- [PROBLEM DESCRIPTION]
Go from the first line to the line with "PI = math.pi" and return those lines verbatim, ends included.

§

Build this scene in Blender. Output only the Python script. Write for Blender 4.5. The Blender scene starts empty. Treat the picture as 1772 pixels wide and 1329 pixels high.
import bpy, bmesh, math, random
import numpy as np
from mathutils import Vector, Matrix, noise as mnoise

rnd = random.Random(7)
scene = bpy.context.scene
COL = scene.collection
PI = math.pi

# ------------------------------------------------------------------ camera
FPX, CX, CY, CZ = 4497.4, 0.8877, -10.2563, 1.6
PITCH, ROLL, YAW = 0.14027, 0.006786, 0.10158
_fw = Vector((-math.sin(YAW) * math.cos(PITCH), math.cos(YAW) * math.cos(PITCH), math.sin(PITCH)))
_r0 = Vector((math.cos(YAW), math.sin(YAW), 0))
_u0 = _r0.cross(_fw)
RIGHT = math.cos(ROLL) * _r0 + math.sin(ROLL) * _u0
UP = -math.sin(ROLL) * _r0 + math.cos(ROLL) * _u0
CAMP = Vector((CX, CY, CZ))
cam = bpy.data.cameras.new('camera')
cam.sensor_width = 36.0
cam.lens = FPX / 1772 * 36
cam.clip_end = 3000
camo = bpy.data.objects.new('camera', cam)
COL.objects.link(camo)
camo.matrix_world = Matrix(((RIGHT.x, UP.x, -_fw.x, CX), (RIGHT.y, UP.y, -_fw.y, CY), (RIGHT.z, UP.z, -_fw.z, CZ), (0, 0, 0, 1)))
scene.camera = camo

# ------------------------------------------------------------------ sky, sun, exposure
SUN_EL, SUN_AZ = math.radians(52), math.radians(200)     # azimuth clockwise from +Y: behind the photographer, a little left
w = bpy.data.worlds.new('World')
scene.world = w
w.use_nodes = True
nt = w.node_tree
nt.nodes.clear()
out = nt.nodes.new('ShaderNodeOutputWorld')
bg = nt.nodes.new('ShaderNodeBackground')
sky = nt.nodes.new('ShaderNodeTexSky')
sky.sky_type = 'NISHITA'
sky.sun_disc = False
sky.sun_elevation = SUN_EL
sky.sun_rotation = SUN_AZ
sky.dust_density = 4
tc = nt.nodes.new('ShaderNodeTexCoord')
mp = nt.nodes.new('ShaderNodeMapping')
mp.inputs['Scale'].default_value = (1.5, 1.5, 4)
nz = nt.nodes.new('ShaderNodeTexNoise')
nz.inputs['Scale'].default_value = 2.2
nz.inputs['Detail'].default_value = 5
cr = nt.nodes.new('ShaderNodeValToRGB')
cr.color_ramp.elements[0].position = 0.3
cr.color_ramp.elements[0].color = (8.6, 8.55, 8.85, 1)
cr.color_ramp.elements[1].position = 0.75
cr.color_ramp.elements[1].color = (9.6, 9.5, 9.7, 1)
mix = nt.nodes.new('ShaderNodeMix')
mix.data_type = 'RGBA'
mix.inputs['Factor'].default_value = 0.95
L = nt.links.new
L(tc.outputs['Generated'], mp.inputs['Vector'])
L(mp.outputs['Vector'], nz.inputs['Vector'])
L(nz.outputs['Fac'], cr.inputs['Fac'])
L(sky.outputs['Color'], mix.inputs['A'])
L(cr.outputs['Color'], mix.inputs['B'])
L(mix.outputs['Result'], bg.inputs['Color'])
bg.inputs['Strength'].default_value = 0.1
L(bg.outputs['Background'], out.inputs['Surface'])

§

- [RESPONSE TO THIS EXERCISE]
Build this scene in Blender. Output only the Python script. Write for Blender 4.5. The Blender scene starts empty. Treat the picture as 1772 pixels wide and 1329 pixels high.
import bpy, bmesh, math, random
import numpy as np
from mathutils import Vector, Matrix, noise as mnoise

rnd = random.Random(7)
scene = bpy.context.scene
COL = scene.collection
PI = math.pi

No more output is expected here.